───── DATASET EXTRACT ─────

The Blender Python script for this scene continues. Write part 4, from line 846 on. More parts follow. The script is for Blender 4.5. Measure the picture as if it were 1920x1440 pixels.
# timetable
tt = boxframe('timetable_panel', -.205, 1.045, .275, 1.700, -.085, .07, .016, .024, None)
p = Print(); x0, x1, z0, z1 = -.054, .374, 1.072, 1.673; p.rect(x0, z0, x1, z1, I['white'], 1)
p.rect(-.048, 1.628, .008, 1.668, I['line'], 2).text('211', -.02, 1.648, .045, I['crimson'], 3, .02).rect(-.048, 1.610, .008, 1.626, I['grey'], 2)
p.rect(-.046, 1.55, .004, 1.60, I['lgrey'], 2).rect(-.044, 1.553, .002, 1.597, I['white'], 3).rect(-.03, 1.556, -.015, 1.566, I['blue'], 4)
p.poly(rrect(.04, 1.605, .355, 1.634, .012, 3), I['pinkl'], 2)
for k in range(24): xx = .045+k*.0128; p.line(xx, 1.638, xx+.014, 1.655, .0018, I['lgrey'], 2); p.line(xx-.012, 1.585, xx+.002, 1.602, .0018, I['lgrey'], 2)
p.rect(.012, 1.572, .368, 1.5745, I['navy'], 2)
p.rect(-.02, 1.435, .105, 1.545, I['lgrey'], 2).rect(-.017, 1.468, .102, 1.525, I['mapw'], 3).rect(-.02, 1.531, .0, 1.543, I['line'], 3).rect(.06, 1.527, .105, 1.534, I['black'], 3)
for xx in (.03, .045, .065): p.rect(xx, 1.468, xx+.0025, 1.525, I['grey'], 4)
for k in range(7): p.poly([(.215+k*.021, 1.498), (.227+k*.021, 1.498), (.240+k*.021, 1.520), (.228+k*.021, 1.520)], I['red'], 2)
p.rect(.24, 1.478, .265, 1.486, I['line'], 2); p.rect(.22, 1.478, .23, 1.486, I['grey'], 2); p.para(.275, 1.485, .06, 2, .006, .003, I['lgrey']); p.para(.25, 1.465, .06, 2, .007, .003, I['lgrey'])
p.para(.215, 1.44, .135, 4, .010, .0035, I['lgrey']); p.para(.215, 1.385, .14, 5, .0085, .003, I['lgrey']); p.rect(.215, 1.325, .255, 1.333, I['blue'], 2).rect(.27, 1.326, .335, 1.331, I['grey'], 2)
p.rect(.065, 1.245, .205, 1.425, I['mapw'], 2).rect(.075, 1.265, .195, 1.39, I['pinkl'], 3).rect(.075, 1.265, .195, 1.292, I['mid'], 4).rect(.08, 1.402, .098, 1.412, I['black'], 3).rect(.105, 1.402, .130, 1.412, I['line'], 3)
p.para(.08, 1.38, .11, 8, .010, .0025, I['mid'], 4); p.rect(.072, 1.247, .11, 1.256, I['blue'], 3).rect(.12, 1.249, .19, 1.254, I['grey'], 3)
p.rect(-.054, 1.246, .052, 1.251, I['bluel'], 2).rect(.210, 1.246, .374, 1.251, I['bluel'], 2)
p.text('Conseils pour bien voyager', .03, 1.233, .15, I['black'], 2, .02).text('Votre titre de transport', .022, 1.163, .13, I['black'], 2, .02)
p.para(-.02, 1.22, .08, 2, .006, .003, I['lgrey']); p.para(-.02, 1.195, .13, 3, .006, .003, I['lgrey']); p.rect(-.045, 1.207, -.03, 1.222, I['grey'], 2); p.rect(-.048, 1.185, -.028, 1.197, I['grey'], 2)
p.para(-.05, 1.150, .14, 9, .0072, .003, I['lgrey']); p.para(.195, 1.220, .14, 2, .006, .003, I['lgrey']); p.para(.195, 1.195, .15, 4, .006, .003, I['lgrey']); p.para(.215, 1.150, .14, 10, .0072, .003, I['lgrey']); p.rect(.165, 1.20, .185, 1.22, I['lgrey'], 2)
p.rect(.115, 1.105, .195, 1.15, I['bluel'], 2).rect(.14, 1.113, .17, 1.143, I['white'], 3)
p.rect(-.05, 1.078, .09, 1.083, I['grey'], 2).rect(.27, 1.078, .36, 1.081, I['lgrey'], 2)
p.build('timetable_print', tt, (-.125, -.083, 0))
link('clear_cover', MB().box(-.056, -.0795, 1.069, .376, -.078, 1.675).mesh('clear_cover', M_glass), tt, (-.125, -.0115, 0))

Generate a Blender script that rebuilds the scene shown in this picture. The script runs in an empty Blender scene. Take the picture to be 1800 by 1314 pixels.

─────

* [REQUIRED WORK]: Copy every line of the material, please, keeping it exactly the same.

* [RESPONSE TO THIS EXERCISE]:
The Blender Python script for this scene continues. Write part 4, from line 846 on. More parts follow. The script is for Blender 4.5. Measure the picture as if it were 1920x1440 pixels.
# timetable
tt = boxframe('timetable_panel', -.205, 1.045, .275, 1.700, -.085, .07, .016, .024, None)
p = Print(); x0, x1, z0, z1 = -.054, .374, 1.072, 1.673; p.rect(x0, z0, x1, z1, I['white'], 1)
p.rect(-.048, 1.628, .008, 1.668, I['line'], 2).text('211', -.02, 1.648, .045, I['crimson'], 3, .02).rect(-.048, 1.610, .008, 1.626, I['grey'], 2)
p.rect(-.046, 1.55, .004, 1.60, I['lgrey'], 2).rect(-.044, 1.553, .002, 1.597, I['white'], 3).rect(-.03, 1.556, -.015, 1.566, I['blue'], 4)
p.poly(rrect(.04, 1.605, .355, 1.634, .012, 3), I['pinkl'], 2)
for k in range(24): xx = .045+k*.0128; p.line(xx, 1.638, xx+.014, 1.655, .0018, I['lgrey'], 2); p.line(xx-.012, 1.585, xx+.002, 1.602, .0018, I['lgrey'], 2)
p.rect(.012, 1.572, .368, 1.5745, I['navy'], 2)
p.rect(-.02, 1.435, .105, 1.545, I['lgrey'], 2).rect(-.017, 1.468, .102, 1.525, I['mapw'], 3).rect(-.02, 1.531, .0, 1.543, I['line'], 3).rect(.06, 1.527, .105, 1.534, I['black'], 3)
for xx in (.03, .045, .065): p.rect(xx, 1.468, xx+.0025, 1.525, I['grey'], 4)
for k in range(7): p.poly([(.215+k*.021, 1.498), (.227+k*.021, 1.498), (.240+k*.021, 1.520), (.228+k*.021, 1.520)], I['red'], 2)
p.rect(.24, 1.478, .265, 1.486, I['line'], 2); p.rect(.22, 1.478, .23, 1.486, I['grey'], 2); p.para(.275, 1.485, .06, 2, .006, .003, I['lgrey']); p.para(.25, 1.465, .06, 2, .007, .003, I['lgrey'])
p.para(.215, 1.44, .135, 4, .010, .0035, I['lgrey']); p.para(.215, 1.385, .14, 5, .0085, .003, I['lgrey']); p.rect(.215, 1.325, .255, 1.333, I['blue'], 2).rect(.27, 1.326, .335, 1.331, I['grey'], 2)
p.rect(.065, 1.245, .205, 1.425, I['mapw'], 2).rect(.075, 1.265, .195, 1.39, I['pinkl'], 3).rect(.075, 1.265, .195, 1.292, I['mid'], 4).rect(.08, 1.402, .098, 1.412, I['black'], 3).rect(.105, 1.402, .130, 1.412, I['line'], 3)
p.para(.08, 1.38, .11, 8, .010, .0025, I['mid'], 4); p.rect(.072, 1.247, .11, 1.256, I['blue'], 3).rect(.12, 1.249, .19, 1.254, I['grey'], 3)
p.rect(-.054, 1.246, .052, 1.251, I['bluel'], 2).rect(.210, 1.246, .374, 1.251, I['bluel'], 2)
p.text('Conseils pour bien voyager', .03, 1.233, .15, I['black'], 2, .02).text('Votre titre de transport', .022, 1.163, .13, I['black'], 2, .02)
p.para(-.02, 1.22, .08, 2, .006, .003, I['lgrey']); p.para(-.02, 1.195, .13, 3, .006, .003, I['lgrey']); p.rect(-.045, 1.207, -.03, 1.222, I['grey'], 2); p.rect(-.048, 1.185, -.028, 1.197, I['grey'], 2)
p.para(-.05, 1.150, .14, 9, .0072, .003, I['lgrey']); p.para(.195, 1.220, .14, 2, .006, .003, I['lgrey']); p.para(.195, 1.195, .15, 4, .006, .003, I['lgrey']); p.para(.215, 1.150, .14, 10, .0072, .003, I['lgrey']); p.rect(.165, 1.20, .185, 1.22, I['lgrey'], 2)
p.rect(.115, 1.105, .195, 1.15, I['bluel'], 2).rect(.14, 1.113, .17, 1.143, I['white'], 3)
p.rect(-.05, 1.078, .09, 1.083, I['grey'], 2).rect(.27, 1.078, .36, 1.081, I['lgrey'], 2)
p.build('timetable_print', tt, (-.125, -.083, 0))
link('clear_cover', MB().box(-.056, -.0795, 1.069, .376, -.078, 1.675).mesh('clear_cover', M_glass), tt, (-.125, -.0115, 0))

Generate a Blender script that rebuilds the scene shown in this picture. The script runs in an empty Blender scene. Take the picture to be 1800 by 1314 pixels.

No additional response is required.